-- Start --

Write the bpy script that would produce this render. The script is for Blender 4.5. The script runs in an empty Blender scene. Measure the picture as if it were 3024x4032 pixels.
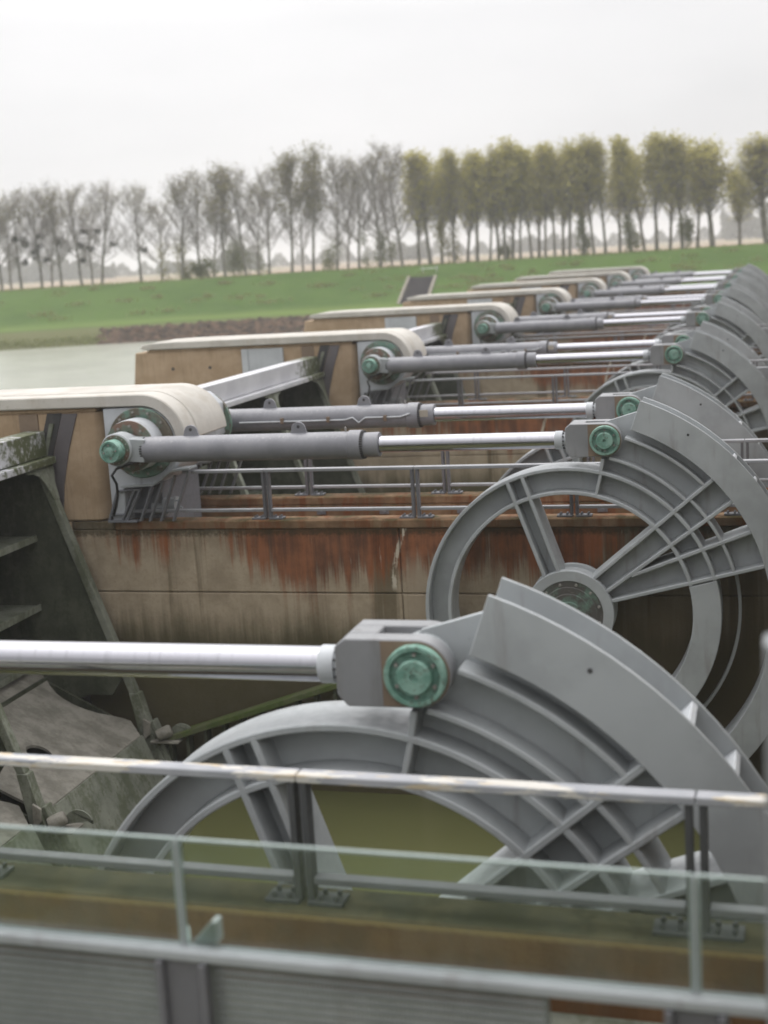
import bpy, bmesh, math, random
from mathutils import Vector, Matrix
random.seed(7)
sc = bpy.context.scene
COL = sc.collection
R = math.radians
# ------------------------------------------------------------------ camera numbers (eye at the origin; water about 9.45 m below)
PITCH, YAW, ROLL = R(10.414), R(15.989), R(3.52)
RIGHT = Vector((math.cos(YAW), math.sin(YAW), 0)); FWD = Vector((-math.sin(YAW), math.cos(YAW), 0))
PITCHY = 16.1            # distance from pier to pier along the dam
YC = [7.77 + PITCHY*k for k in range(8)]
WX, WZ = -3.2, -5.83     # wheel axle
WATER = -9.45

# ------------------------------------------------------------------ mesh builder
class MB:
    def __init__(s): s.v = []; s.f = []
    def add(s, vs, fs):
        b = len(s.v); s.v += [tuple(p) for p in vs]; s.f += [tuple(i+b for i in f) for f in fs]
    def box(s, x0, x1, y0, y1, z0, z1):
        s.add([(x0,y0,z0),(x1,y0,z0),(x1,y1,z0),(x0,y1,z0),(x0,y0,z1),(x1,y0,z1),(x1,y1,z1),(x0,y1,z1)],
              [(0,3,2,1),(4,5,6,7),(0,1,5,4),(1,2,6,5),(2,3,7,6),(3,0,4,7)])
    def prism(s, poly, fn0, fn1):
        n = len(poly)
        s.add([fn0(p) for p in poly]+[fn1(p) for p in poly],
              [tuple(range(n))[::-1], tuple(range(n, 2*n))]+[(i,(i+1)%n,n+(i+1)%n,n+i) for i in range(n)])
    def xz(s, poly, y0, y1): s.prism(poly, lambda p:(p[0],y0,p[1]), lambda p:(p[0],y1,p[1]))
    def xy(s, poly, z0, z1): s.prism(poly, lambda p:(p[0],p[1],z0), lambda p:(p[0],p[1],z1))
    def yz(s, poly, x0, x1): s.prism(poly, lambda p:(x0,p[0],p[1]), lambda p:(x1,p[0],p[1]))
    def line(s, p, q, th, y0, y1):
        p = Vector(p); q = Vector(q); d = (q-p).normalized(); n = Vector((-d.y, d.x))*th/2
        s.xz([tuple(p-n),tuple(q-n),tuple(q+n),tuple(p+n)], y0, y1)
    def arc(s, cx, cz, r0, r1, a0, a1, y0, y1, n=None):
        if n is None: n = max(6, int(abs(a1-a0)/3.0))
        full = abs(abs(a1-a0)-360) < 1e-6
        m = n if full else n+1
        vs = []
        for i in range(m):
            a = R(a0+(a1-a0)*i/n); c, t = math.cos(a), math.sin(a)
            for r, y in ((r0,y0),(r1,y0),(r1,y1),(r0,y1)): vs.append((cx+r*c, y, cz+r*t))
        fs = []
        for i in range(n):
            a, b = 4*i, 4*((i+1) % m)
            for k in range(4): fs.append((a+k, a+(k+1)%4, b+(k+1)%4, b+k))
        if not full: fs += [(0,1,2,3), tuple(4*(m-1)+k for k in (3,2,1,0))]
        s.add(vs, fs)
    def lathe(s, o, axis, prof, n=32):
        """prof = [(t along axis, radius)], closed with caps"""
        o = Vector(o); ax = Vector(axis).normalized()
        u = ax.orthogonal().normalized(); w = ax.cross(u)
        vs = []
        for t, r in prof:
            for i in range(n):
                a = 2*math.pi*i/n
                vs.append(o+ax*t+(u*math.cos(a)+w*math.sin(a))*r)
        fs = []
        for j in range(len(prof)-1):
            for i in range(n):
                fs.append((j*n+i, j*n+(i+1)%n, (j+1)*n+(i+1)%n, (j+1)*n+i))
        fs += [tuple(range(n))[::-1], tuple((len(prof)-1)*n+i for i in range(n))]
        s.add(vs, fs)
    def cyl(s, p, q, r, n=12, r1=None):
        p = Vector(p); q = Vector(q); s.lathe(p, q-p, [(0,r),((q-p).length, r if r1 is None else r1)], n)
    def tube(s, pts, r, n=8):
        pts = [Vector(p) for p in pts]; m = len(pts); vs = []; rr = r if hasattr(r,'__len__') else [r]*m
        u = None
        for i, p in enumerate(pts):
            d = (pts[min(i+1,m-1)]-pts[max(i-1,0)]).normalized()
            if u is None: u = d.orthogonal().normalized()
            else: u = (u-d*u.dot(d)).normalized()
            w = d.cross(u)
            for k in range(n):
                a = 2*math.pi*k/n; vs.append(p+(u*math.cos(a)+w*math.sin(a))*rr[i])
        fs = [(i*n+k, i*n+(k+1)%n, (i+1)*n+(k+1)%n, (i+1)*n+k) for i in range(m-1) for k in range(n)]
        fs += [tuple(range(n))[::-1], tuple((m-1)*n+k for k in range(n))]
        s.add(vs, fs)
    def bar(s, p, q, w, h, up=(0,1,0)):
        p = Vector(p); q = Vector(q); d = (q-p).normalized(); a = Vector(up); a = (a-d*a.dot(d)).normalized(); b = d.cross(a)
        c = [a*w/2+b*h/2, a*w/2-b*h/2, -a*w/2-b*h/2, -a*w/2+b*h/2]
        s.add([p+x for x in c]+[q+x for x in c], [(0,1,2,3),(7,6,5,4)]+[(i,4+i,4+(i+1)%4,(i+1)%4) for i in range(4)])
    def moved(s, fn): s.v = [tuple(fn(Vector(p))) for p in s.v]; return s
    def mesh(s, name, bevel=0.0, smooth=True, recalc=True, ang=32):
        me = bpy.data.meshes.new(name); me.from_pydata(s.v, [], s.f)
        bm = bmesh.new(); bm.from_mesh(me)
        if recalc: bmesh.ops.recalc_face_normals(bm, faces=bm.faces)
        if bevel > 0:
            es = [e for e in bm.edges if len(e.link_faces)==2 and e.calc_face_angle(0) > R(38)]
            bmesh.ops.bevel(bm, geom=es, offset=bevel, segments=1, affect='EDGES', clamp_overlap=True, profile=0.6)
        if smooth:
            for f in bm.faces: f.smooth = True
            for e in bm.edges:
                if len(e.link_faces)==2 and e.calc_face_angle(0) > R(ang): e.smooth = False
        bm.to_mesh(me); bm.free()
        return me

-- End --

» AIM OF THE TASK: Leave the pictures out and output the rest of the listing exactly.

» TASK RESPONSE:
Write the bpy script that would produce this render. The script is for Blender 4.5. The script runs in an empty Blender scene. Measure the picture as if it were 3024x4032 pixels.
import bpy, bmesh, math, random
from mathutils import Vector, Matrix
random.seed(7)
sc = bpy.context.scene
COL = sc.collection
R = math.radians
# ------------------------------------------------------------------ camera numbers (eye at the origin; water about 9.45 m below)
PITCH, YAW, ROLL = R(10.414), R(15.989), R(3.52)
RIGHT = Vector((math.cos(YAW), math.sin(YAW), 0)); FWD = Vector((-math.sin(YAW), math.cos(YAW), 0))
PITCHY = 16.1            # distance from pier to pier along the dam
YC = [7.77 + PITCHY*k for k in range(8)]
WX, WZ = -3.2, -5.83     # wheel axle
WATER = -9.45

# ------------------------------------------------------------------ mesh builder
class MB:
    def __init__(s): s.v = []; s.f = []
    def add(s, vs, fs):
        b = len(s.v); s.v += [tuple(p) for p in vs]; s.f += [tuple(i+b for i in f) for f in fs]
    def box(s, x0, x1, y0, y1, z0, z1):
        s.add([(x0,y0,z0),(x1,y0,z0),(x1,y1,z0),(x0,y1,z0),(x0,y0,z1),(x1,y0,z1),(x1,y1,z1),(x0,y1,z1)],
              [(0,3,2,1),(4,5,6,7),(0,1,5,4),(1,2,6,5),(2,3,7,6),(3,0,4,7)])
    def prism(s, poly, fn0, fn1):
        n = len(poly)
        s.add([fn0(p) for p in poly]+[fn1(p) for p in poly],
              [tuple(range(n))[::-1], tuple(range(n, 2*n))]+[(i,(i+1)%n,n+(i+1)%n,n+i) for i in range(n)])
    def xz(s, poly, y0, y1): s.prism(poly, lambda p:(p[0],y0,p[1]), lambda p:(p[0],y1,p[1]))
    def xy(s, poly, z0, z1): s.prism(poly, lambda p:(p[0],p[1],z0), lambda p:(p[0],p[1],z1))
    def yz(s, poly, x0, x1): s.prism(poly, lambda p:(x0,p[0],p[1]), lambda p:(x1,p[0],p[1]))
    def line(s, p, q, th, y0, y1):
        p = Vector(p); q = Vector(q); d = (q-p).normalized(); n = Vector((-d.y, d.x))*th/2
        s.xz([tuple(p-n),tuple(q-n),tuple(q+n),tuple(p+n)], y0, y1)
    def arc(s, cx, cz, r0, r1, a0, a1, y0, y1, n=None):
        if n is None: n = max(6, int(abs(a1-a0)/3.0))
        full = abs(abs(a1-a0)-360) < 1e-6
        m = n if full else n+1
        vs = []
        for i in range(m):
            a = R(a0+(a1-a0)*i/n); c, t = math.cos(a), math.sin(a)
            for r, y in ((r0,y0),(r1,y0),(r1,y1),(r0,y1)): vs.append((cx+r*c, y, cz+r*t))
        fs = []
        for i in range(n):
            a, b = 4*i, 4*((i+1) % m)
            for k in range(4): fs.append((a+k, a+(k+1)%4, b+(k+1)%4, b+k))
        if not full: fs += [(0,1,2,3), tuple(4*(m-1)+k for k in (3,2,1,0))]
        s.add(vs, fs)
    def lathe(s, o, axis, prof, n=32):
        """prof = [(t along axis, radius)], closed with caps"""
        o = Vector(o); ax = Vector(axis).normalized()
        u = ax.orthogonal().normalized(); w = ax.cross(u)
        vs = []
        for t, r in prof:
            for i in range(n):
                a = 2*math.pi*i/n
                vs.append(o+ax*t+(u*math.cos(a)+w*math.sin(a))*r)
        fs = []
        for j in range(len(prof)-1):
            for i in range(n):
                fs.append((j*n+i, j*n+(i+1)%n, (j+1)*n+(i+1)%n, (j+1)*n+i))
        fs += [tuple(range(n))[::-1], tuple((len(prof)-1)*n+i for i in range(n))]
        s.add(vs, fs)
    def cyl(s, p, q, r, n=12, r1=None):
        p = Vector(p); q = Vector(q); s.lathe(p, q-p, [(0,r),((q-p).length, r if r1 is None else r1)], n)
    def tube(s, pts, r, n=8):
        pts = [Vector(p) for p in pts]; m = len(pts); vs = []; rr = r if hasattr(r,'__len__') else [r]*m
        u = None
        for i, p in enumerate(pts):
            d = (pts[min(i+1,m-1)]-pts[max(i-1,0)]).normalized()
            if u is None: u = d.orthogonal().normalized()
            else: u = (u-d*u.dot(d)).normalized()
            w = d.cross(u)
            for k in range(n):
                a = 2*math.pi*k/n; vs.append(p+(u*math.cos(a)+w*math.sin(a))*rr[i])
        fs = [(i*n+k, i*n+(k+1)%n, (i+1)*n+(k+1)%n, (i+1)*n+k) for i in range(m-1) for k in range(n)]
        fs += [tuple(range(n))[::-1], tuple((m-1)*n+k for k in range(n))]
        s.add(vs, fs)
    def bar(s, p, q, w, h, up=(0,1,0)):
        p = Vector(p); q = Vector(q); d = (q-p).normalized(); a = Vector(up); a = (a-d*a.dot(d)).normalized(); b = d.cross(a)
        c = [a*w/2+b*h/2, a*w/2-b*h/2, -a*w/2-b*h/2, -a*w/2+b*h/2]
        s.add([p+x for x in c]+[q+x for x in c], [(0,1,2,3),(7,6,5,4)]+[(i,4+i,4+(i+1)%4,(i+1)%4) for i in range(4)])
    def moved(s, fn): s.v = [tuple(fn(Vector(p))) for p in s.v]; return s
    def mesh(s, name, bevel=0.0, smooth=True, recalc=True, ang=32):
        me = bpy.data.meshes.new(name); me.from_pydata(s.v, [], s.f)
        bm = bmesh.new(); bm.from_mesh(me)
        if recalc: bmesh.ops.recalc_face_normals(bm, faces=bm.faces)
        if bevel > 0:
            es = [e for e in bm.edges if len(e.link_faces)==2 and e.calc_face_angle(0) > R(38)]
            bmesh.ops.bevel(bm, geom=es, offset=bevel, segments=1, affect='EDGES', clamp_overlap=True, profile=0.6)
        if smooth:
            for f in bm.faces: f.smooth = True
            for e in bm.edges:
                if len(e.link_faces)==2 and e.calc_face_angle(0) > R(ang): e.smooth = False
        bm.to_mesh(me); bm.free()
        return me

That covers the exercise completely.